Estos últimos fueron de los pocos relojeros colombianos que participaron en el proceso de darle a los bogotanos aquel lujo que antes solamente tenían los reyes y burgueses: tener el control del tiempo.

Según recuerda Mauricio Calvo Mendoza, tataranieto de aquel que en el siglo XIX instaló el reloj de la Iglesia de San Francisco, uno de los primeros de la ciudad, el último piso de la casa de sus padres estaba repleto de herramientas, piezas de repuesto, engranajes y relojes desarmados. Fue allí donde él y sus seis hermanos aprendieron el arte de la reparación y en donde Don Álvaro Calvo, su padre, les contaba las historias más maravillosas de cómo a principios de siglo llegaron a las manos de sus antepasados los más finos relojes franceses y suizos que hoy en día reposan en algunas  iglesias de la capital, como es el caso del de la Catedral Primada.

Calvo afirma que el problema de los grandes relojes es que por lo general caen en muy malas manos. “La mayoría se los han robado y los demás no funcionan porque no les hacen un buen mantenimiento”.

Entre los más emblemáticos se encuentran el de la iglesia del Lourdes, la Estación del Nordeste, las iglesias de Egipto, Las


Nieves, Santa Bárbara, San Ignacio, el de la Casa de la Moneda y el que se encontraba en la carrera novena con calle 14, del cual los ladrones solamente dejaron la caja.

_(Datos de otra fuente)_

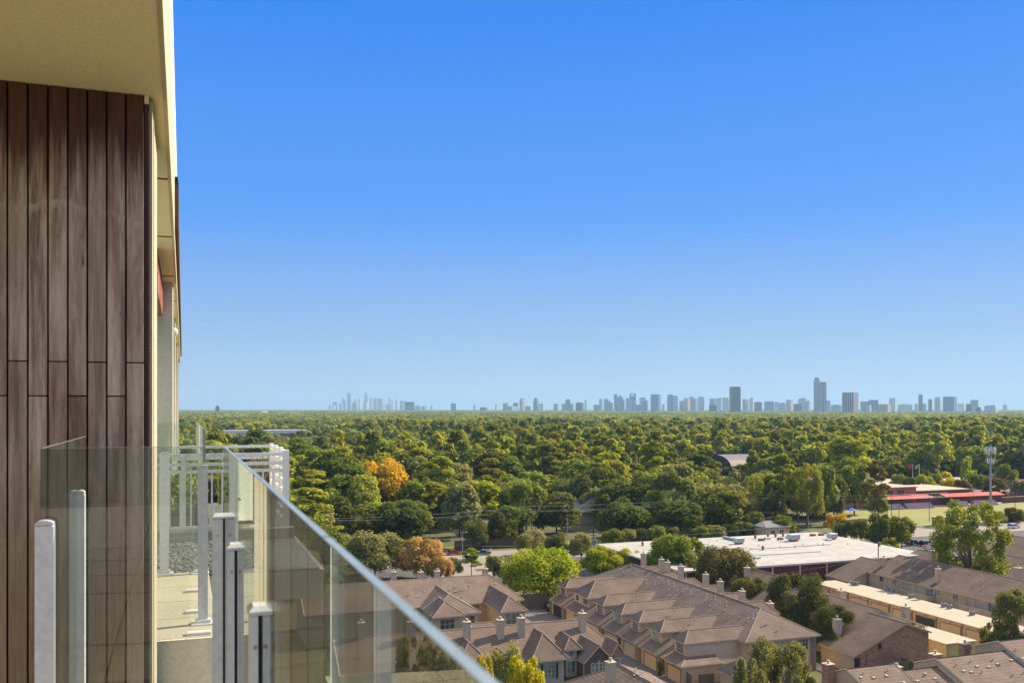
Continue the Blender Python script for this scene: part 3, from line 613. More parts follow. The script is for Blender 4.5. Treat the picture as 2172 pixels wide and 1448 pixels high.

“Lo complicado con los relojes antiguos es que por un lado los ladrones se aprovechan de su deterioro para desvalijarlos, y además, arreglarlos es un problema porque ya nadie hace esos repuestos”, dice Brodback.

La reparación

En 1938 la colonia suiza le regaló a Bogotá el reloj del Parque Nacional, con motivo del  cumpleaños numero 400 de la ciudad. La maquinaria fue traída de Sumiswald, Suiza, y construida en la fábrica J.C. Baer. El Distrito le construyó una base octagonal cubierta con lozas de piedra nacional, propia del estilo moderno y sobrio del siglo XX. En el exterior se le diseñaron cuatro caras,  con el fin de que los transeúntes pudieran visualizar la hora desde diferentes puntos.

La embajada suiza le delegó el mantenimiento a Albert Jeannet y Mercel Jenny. Hasta el 80 el reloj estuvo en funcionamiento y a partir de esa fecha sufrió su primer gran deterioro. En el 98 contrataron a Brodback para que lo pusiera en marcha nuevamente, pero comenzando el 2001 las manecillas quedaron eternamente congeladas, señalando las 11:50.

Desde hace 15 días la embajada suiza y las secretarías de Cultura y Patrimonio le encargaron nuevamente a Brodback la tarea de reparar esta maquinaria. Emocionado, fue hasta el parque, retiró la parte interna del reloj y, como si fuera el más valiosos de los tesoros, lo llevó cuidadosamente hasta su taller.

 A partir de ese día ha trabajado día y noche en reparar el eje, el motor, ensamblarlo,  hacerle la limpieza correspondiente y reconstruir el sistema electromecánico con el fin de que accione de manera autónoma. “Me tocó ponerle bujes al motor porque el eje estaba desajustado”.

Paralelo a esta refacción, Lina María Uribe adelanta la restauración de la torre, ya que debido a las lluvias, los movimientos telúricos y las vibraciones causadas por el tránsito de vehículos, la estructura presentaba grietas .

El 31 de julio la embajada de suiza celebrará el centenario de sus relaciones con Colombia. Ese mismo día, Brodback sacará de su taller la máquina que últimamente lo ha desvelado. Entonces volverá a funcionar el reloj de las cuatro caras que a principios de siglo representó una de las grandes obras de la arquitectura moderna.

Entre tanto, los Calvo esperan que los legendarios relojes instalados por su familia corran la misma suerte y algún día vuelvan a ser el centro de atención de los ciudadanos, como lo fueron a finales del siglo XIX y principios del XX, cuando Bogotá todavía era una ciudad con tiempo.